Steve, you made me want to run down the garden and dive, naked, into the river. Sadly, it's only about two foot deep and would just cause a huge amount of embarassment to our neighbours. Ah well, another time.....

Steve said...

Previously (Very) Lost in France: funnily enough I have been feeling the same urge too; I have the River Leam right outside my office window beckoning to me... however, I have thus far resisted as I don't think that "death by submerged shopping trolley" is the kind of obituary I should be aiming for...!

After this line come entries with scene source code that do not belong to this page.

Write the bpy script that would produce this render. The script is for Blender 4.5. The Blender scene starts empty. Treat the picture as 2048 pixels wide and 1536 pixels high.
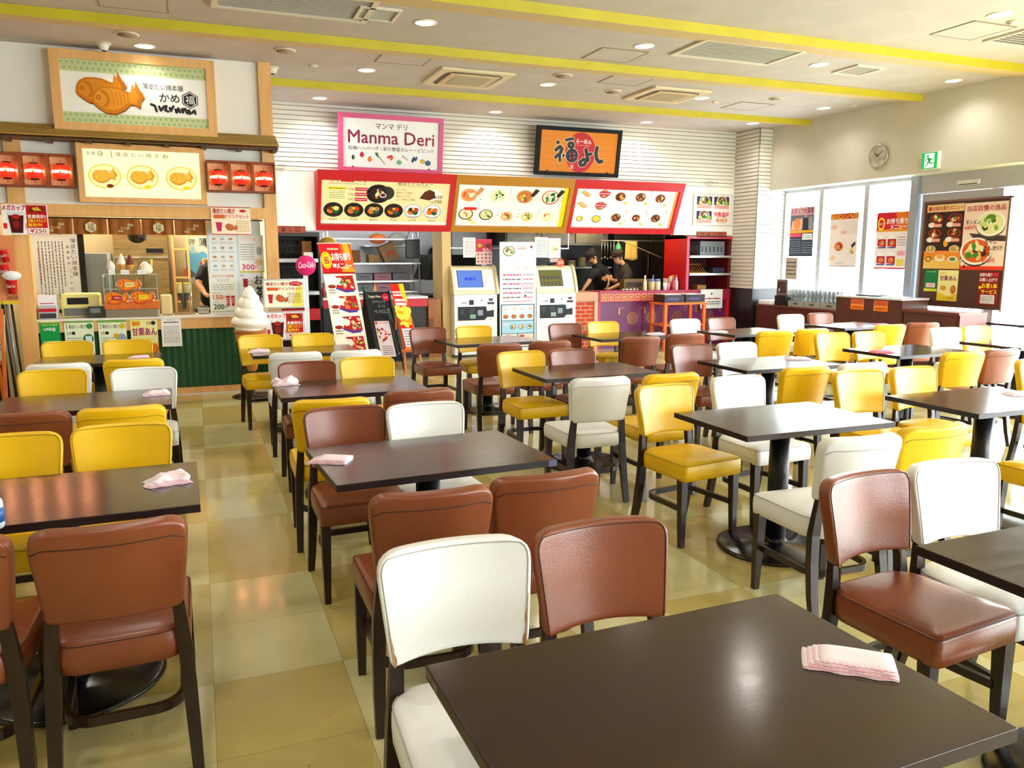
import bpy, bmesh, math, random
from mathutils import Vector, Matrix
R = math.radians
rnd = random.Random(7)
SC = bpy.context.scene
COL = SC.collection

# ------------------------------------------------------------------ camera
CAM_H, CAM_YAW, CAM_PITCH, FPX = 1.52, R(21.5), R(9.15), 1583.0
cd = bpy.data.cameras.new('camera'); cam = bpy.data.objects.new('camera', cd); COL.objects.link(cam)
cd.sensor_width = 36.0; cd.lens = FPX / 2048 * 36.0; cd.clip_start = 0.05
cam.location = (0, 0, CAM_H); cam.rotation_euler = (R(90) - CAM_PITCH, 0, -CAM_YAW)
SC.camera = cam

# ------------------------------------------------------------------ exposure, world
SC.view_settings.view_transform = 'Standard'; SC.view_settings.look = 'None'
SC.view_settings.gamma = 1.0; SC.view_settings.use_curve_mapping = False
SC.view_settings.exposure = 0.48
SC.display_settings.display_device = 'sRGB'
W = bpy.data.worlds.new('sky'); SC.world = W; W.use_nodes = True
WB = W.node_tree.nodes['Background']
WB.inputs['Color'].default_value = (0.90, 0.95, 1.0, 1); WB.inputs['Strength'].default_value = 18.0

def area(name, loc, rot, sx, sy, power, col=(1, 1, 1), portal=False):
    l = bpy.data.lights.new(name, 'AREA'); l.shape = 'RECTANGLE'; l.size = sx; l.size_y = sy
    l.energy = power; l.color = col
    o = bpy.data.objects.new(name, l); COL.objects.link(o); o.location = loc; o.rotation_euler = rot
    if portal: l.cycles.is_portal = True
    return o
# portals only guide the sampling of the daylight through the glazing, they give off nothing themselves
area('daylight_portal', (9.62, 9.5, 1.5), (0, R(90), 0), 3.2, 3.2, 1, portal=True)
area('daylight_portal', (10.95, 2.0, 1.4), (0, R(90), 0), 2.9, 11.0, 1, portal=True)
area('daylight_portal', (6.6, -4.35, 1.75), (R(90), 0, 0), 3.3, 2.0, 1, portal=True)

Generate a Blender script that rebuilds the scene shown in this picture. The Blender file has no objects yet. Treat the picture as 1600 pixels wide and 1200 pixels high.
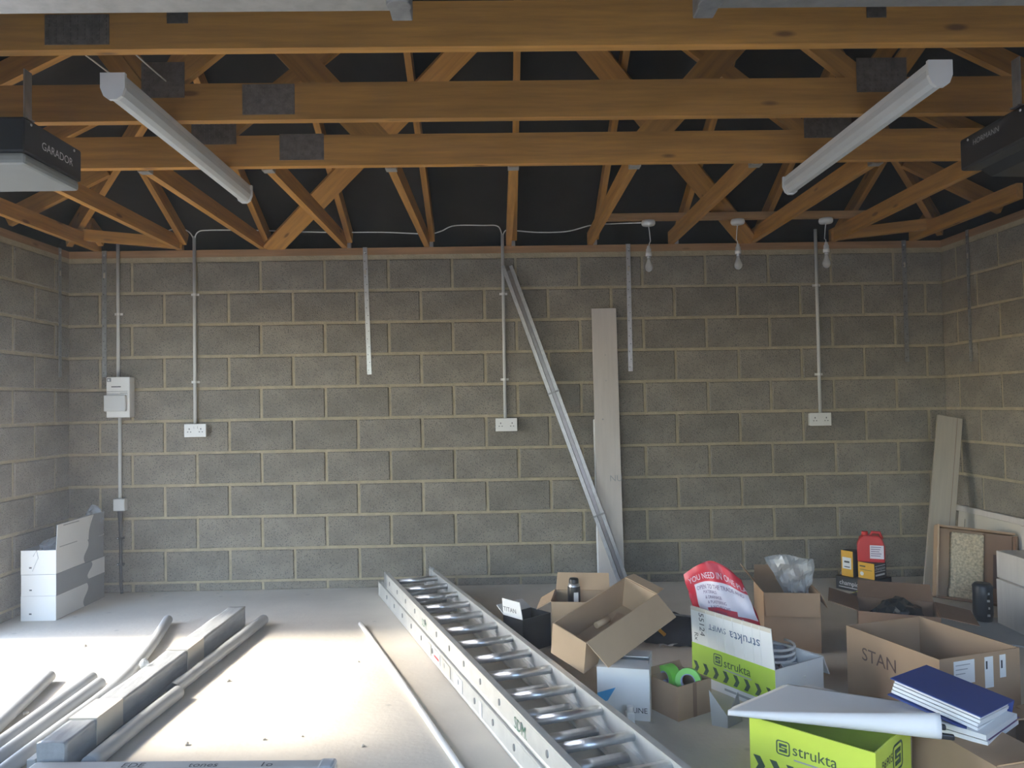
import bpy, bmesh, math, random
from mathutils import Vector, Matrix, Euler
random.seed(7)
scene = bpy.context.scene
COL = scene.collection
PI = math.pi
# ---------------------------------------------------------------- camera
YAW, PITCH, ROLL, CAMZ = .0165, .0266, .0165, 1.263
fw = Vector((math.sin(YAW)*math.cos(PITCH), math.cos(YAW)*math.cos(PITCH), math.sin(PITCH)))
rt = Vector((math.cos(YAW), -math.sin(YAW), 0)); up = rt.cross(fw)
r2 = rt*math.cos(ROLL) - up*math.sin(ROLL); u2 = up*math.cos(ROLL) + rt*math.sin(ROLL)
cd = bpy.data.cameras.new('camera'); cam = bpy.data.objects.new('camera', cd); COL.objects.link(cam)
cd.sensor_width = 36; cd.lens = 27.0; cd.clip_start = .05; cd.clip_end = 200
cam.matrix_world = Matrix(((r2.x, u2.x, -fw.x, 0), (r2.y, u2.y, -fw.y, 0), (r2.z, u2.z, -fw.z, CAMZ), (0, 0, 0, 1)))
scene.camera = cam
# ---------------------------------------------------------------- sky, sun, exposure
SUN_DIR = Vector((.80, -.03, -.62)).normalized()          # the way the light travels
w = bpy.data.worlds.new('sky'); scene.world = w; w.use_nodes = True
wn = w.node_tree.nodes; wl = w.node_tree.links
bg = wn['Background']; sky = wn.new('ShaderNodeTexSky'); sky.sky_type = 'NISHITA'
sky.sun_disc = False; sky.sun_elevation = math.asin(-SUN_DIR.z); sky.sun_rotation = math.atan2(-SUN_DIR.x, -SUN_DIR.y)
sky.altitude = 50; sky.dust_density = 1.0; sky.ozone_density = 1.2
wl.new(sky.outputs[0], bg.inputs[0]); bg.inputs[1].default_value = .85
sd = bpy.data.lights.new('sun', 'SUN'); sd.energy = 4.4; sd.angle = math.radians(7); sd.color = (1, .93, .82)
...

The Accidental Author said...

Yes, I too have a river outside my office window (are you sure you don't work in the same office!). The council has helpfully put up a board so you can identify the 'local residents' but makes no mention of the Asda shopping trolley, old car tyre, numerous McDonalds burger boxes and a Keep Left sign. Strange that!

Steve said...

Previously (Very) Lost in France: if you can see a can of special brew, an old shoe and a half submerged tesco carrier bag then we must practically be nextdoor to each other...!

Rol said...

I can't believe you're not familiar with the work of Bettany Hughes, the woman who makes history sexy. She's like the Kirsty Alsopp of creaky old ruins.

Steve said...

Rol: to be honest once I'd Googled her I recognized her straight away - I'm sure I've watched some of her documentaries on either Channel 4 or 5 and, I agree, she's hot. Brunette and hot. And clever. And glamorous. She's certainly qualified for the next TV Totty spot. Keep watching this space.